Архитектурные достопримечательности Санкт-Петербурга
The State Hermitage is a museum of art and culture in Saint Petersburg, Russia. One of the largest and oldest museums in the world, it was founded in 1764 by Catherine the Great and has been opened to the public since 1852. Its collections, of which only a small part is on permanent display, comprise over three million items, including the largest collection of paintings in the world. The collections occupy a large complex of six historic buildings along Palace Embankment, including the Winter Palace, a former residence of Russian emperors. Apart from them, the Menshikov Palace, Museum of Porcelain, Storage Facility at Staraya Derevnya and the eastern wing of the General Staff Building are also part of the museum. The museum has several exhibition centers abroad. The Hermitage is a federal state property. Since 1990, the director of the museum has been Mikhail Piotrovsky.
Buildings
Originally, the only building housing the collection was the 'Small Hermitage'. Today, the Hermitage Museum encompasses many buildings on the Palace Embankment and its neighbourhoods. Apart from the Small Hermitage, the museum now also includes the 'Old Hermitage' (also called 'Large Hermitage'), the 'New Hermitage', the 'Hermitage Theatre', and the 'Winter Palace', the former main residence of the Russian tsars. In recent years, the Hermitage has expanded to the General Staff Building on the Palace Square in front of the Winter Palace, and the Menshikov Palace
Egyptian antiquities
Since 1940, the Egyptian collection, dating back to 1852 and including the former Castiglione Collection, has occupied a large hall on the ground floor in the eastern part of the Winter Palace. It serves as a passage to the exhibition of Classical Antiquities. A modest collection of the culture of Ancient Mesopotamia, including a number of Assyrian reliefs from Babylon,Dur-Sharrukin and Nimrud, is located in the same part of the building.
Classical antiquities
The collection of Classical Antiquities occupies most of the ground floor of the Old and New Hermitage buildings. The interiors of the ground floor were designed by German architect Leo von Klenze in the Greek revival style in the early 1850s, using painted polished stucco and columns of natural marble and granite. One of the largest and most notable interiors of the first floor is the Hall of Twenty Columns, divided into three parts by two rows of grey monolithic columns of Serdobol granite, intended for the display of Graeco-Etruscan vases. Its floor is made of a modern marble mosaic imitating ancient tradition, while the stucco walls and ceiling are covered in painting.
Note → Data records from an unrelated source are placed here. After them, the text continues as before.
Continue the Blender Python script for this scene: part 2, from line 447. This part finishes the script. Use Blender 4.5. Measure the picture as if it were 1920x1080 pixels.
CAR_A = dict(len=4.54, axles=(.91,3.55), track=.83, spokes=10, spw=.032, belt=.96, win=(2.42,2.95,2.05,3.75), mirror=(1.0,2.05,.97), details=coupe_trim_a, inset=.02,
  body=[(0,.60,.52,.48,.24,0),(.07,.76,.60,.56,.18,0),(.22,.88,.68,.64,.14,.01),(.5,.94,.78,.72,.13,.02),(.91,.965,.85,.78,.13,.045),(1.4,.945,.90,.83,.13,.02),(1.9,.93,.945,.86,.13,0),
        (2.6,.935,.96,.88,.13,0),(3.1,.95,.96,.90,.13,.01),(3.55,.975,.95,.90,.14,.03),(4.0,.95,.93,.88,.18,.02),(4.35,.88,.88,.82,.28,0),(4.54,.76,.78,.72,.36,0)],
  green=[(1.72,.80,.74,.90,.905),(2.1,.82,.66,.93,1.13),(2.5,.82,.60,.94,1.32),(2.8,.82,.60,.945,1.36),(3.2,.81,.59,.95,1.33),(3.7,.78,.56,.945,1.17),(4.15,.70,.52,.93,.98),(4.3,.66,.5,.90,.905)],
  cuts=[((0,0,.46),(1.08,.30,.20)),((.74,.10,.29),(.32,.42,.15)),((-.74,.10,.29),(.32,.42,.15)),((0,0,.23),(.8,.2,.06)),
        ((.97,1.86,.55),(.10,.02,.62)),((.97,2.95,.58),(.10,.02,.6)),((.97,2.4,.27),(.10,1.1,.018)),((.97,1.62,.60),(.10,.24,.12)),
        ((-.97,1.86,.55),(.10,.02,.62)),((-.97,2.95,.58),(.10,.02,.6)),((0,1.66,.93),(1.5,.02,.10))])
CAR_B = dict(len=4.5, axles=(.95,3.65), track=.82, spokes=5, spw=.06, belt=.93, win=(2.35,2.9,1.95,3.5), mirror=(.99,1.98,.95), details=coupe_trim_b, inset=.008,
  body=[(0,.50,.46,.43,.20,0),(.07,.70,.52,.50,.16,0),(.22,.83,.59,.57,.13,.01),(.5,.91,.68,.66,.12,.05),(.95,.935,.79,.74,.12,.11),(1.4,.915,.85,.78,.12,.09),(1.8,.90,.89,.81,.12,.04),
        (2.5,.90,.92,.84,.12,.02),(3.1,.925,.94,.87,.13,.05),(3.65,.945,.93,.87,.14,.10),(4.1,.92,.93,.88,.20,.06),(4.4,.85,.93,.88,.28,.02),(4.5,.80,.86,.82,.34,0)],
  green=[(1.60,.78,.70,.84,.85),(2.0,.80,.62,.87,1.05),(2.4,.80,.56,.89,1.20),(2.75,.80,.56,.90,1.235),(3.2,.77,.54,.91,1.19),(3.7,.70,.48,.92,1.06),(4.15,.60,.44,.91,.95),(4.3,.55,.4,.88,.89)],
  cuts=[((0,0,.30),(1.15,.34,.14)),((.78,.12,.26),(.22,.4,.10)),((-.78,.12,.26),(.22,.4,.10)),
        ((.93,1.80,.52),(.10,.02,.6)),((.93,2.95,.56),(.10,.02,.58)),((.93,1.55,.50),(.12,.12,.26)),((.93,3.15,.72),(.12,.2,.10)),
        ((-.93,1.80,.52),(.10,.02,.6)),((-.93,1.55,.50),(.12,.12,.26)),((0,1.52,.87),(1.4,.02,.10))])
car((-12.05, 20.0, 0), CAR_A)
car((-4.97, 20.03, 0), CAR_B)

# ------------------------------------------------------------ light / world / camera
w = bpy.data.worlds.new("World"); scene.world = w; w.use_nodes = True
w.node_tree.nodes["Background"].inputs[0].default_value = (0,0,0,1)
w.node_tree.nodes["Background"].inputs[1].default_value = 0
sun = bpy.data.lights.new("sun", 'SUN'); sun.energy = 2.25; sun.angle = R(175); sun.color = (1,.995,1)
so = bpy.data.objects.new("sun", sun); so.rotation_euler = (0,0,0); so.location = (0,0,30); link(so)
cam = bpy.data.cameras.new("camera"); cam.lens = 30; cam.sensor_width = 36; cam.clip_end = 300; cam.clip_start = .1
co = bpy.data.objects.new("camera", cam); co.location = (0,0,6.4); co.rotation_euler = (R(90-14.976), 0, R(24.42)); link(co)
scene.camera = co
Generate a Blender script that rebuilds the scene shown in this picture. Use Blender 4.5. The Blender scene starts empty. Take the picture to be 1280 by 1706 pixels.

The Room of the Great Vase in the western wing features the 2.57 m (8.4 ft) high Kolyvan Vase, weighting 19 t (42,000 lb), made of jasper in 1843 and installed before the walls were erected. While the western wing was designed for exhibitions, the rooms on the ground floor in the eastern wing of the New Hermitage, now also hosting exhibitions, were originally intended for libraries. The floor of the Athena Room in the south-eastern corner of the building, one of the original libraries, is decorated with an authentic 4th-century mosaic excavated in an early Christian basilica in Chersonesos in 1854.
The collection of Classical Antiquities feature Greek artifacts from the 3rd millennium – 5th century BC, Ancient Greek pottery, items from the Greek cities of the North Pontic Greek colonies, Hellenistic sculpture and jewellery, including engraved gems and cameos, such as the famous Gonzaga Cameo, Italic art from the 9th to 2nd century BC, Roman marble and bronze sculpture and applied art from the 1st century BC - 4th century AD, including copies of Classical and Hellenistic Greek sculptures. One of the highlights of the collection is the Tauride Venus, which, according to the latest research, is an original Hellenistic Greek sculpture rather than a Roman copy as it was thought before. There are, however, only a few pieces of authentic Classical Greek sculpture and sepulchral monuments.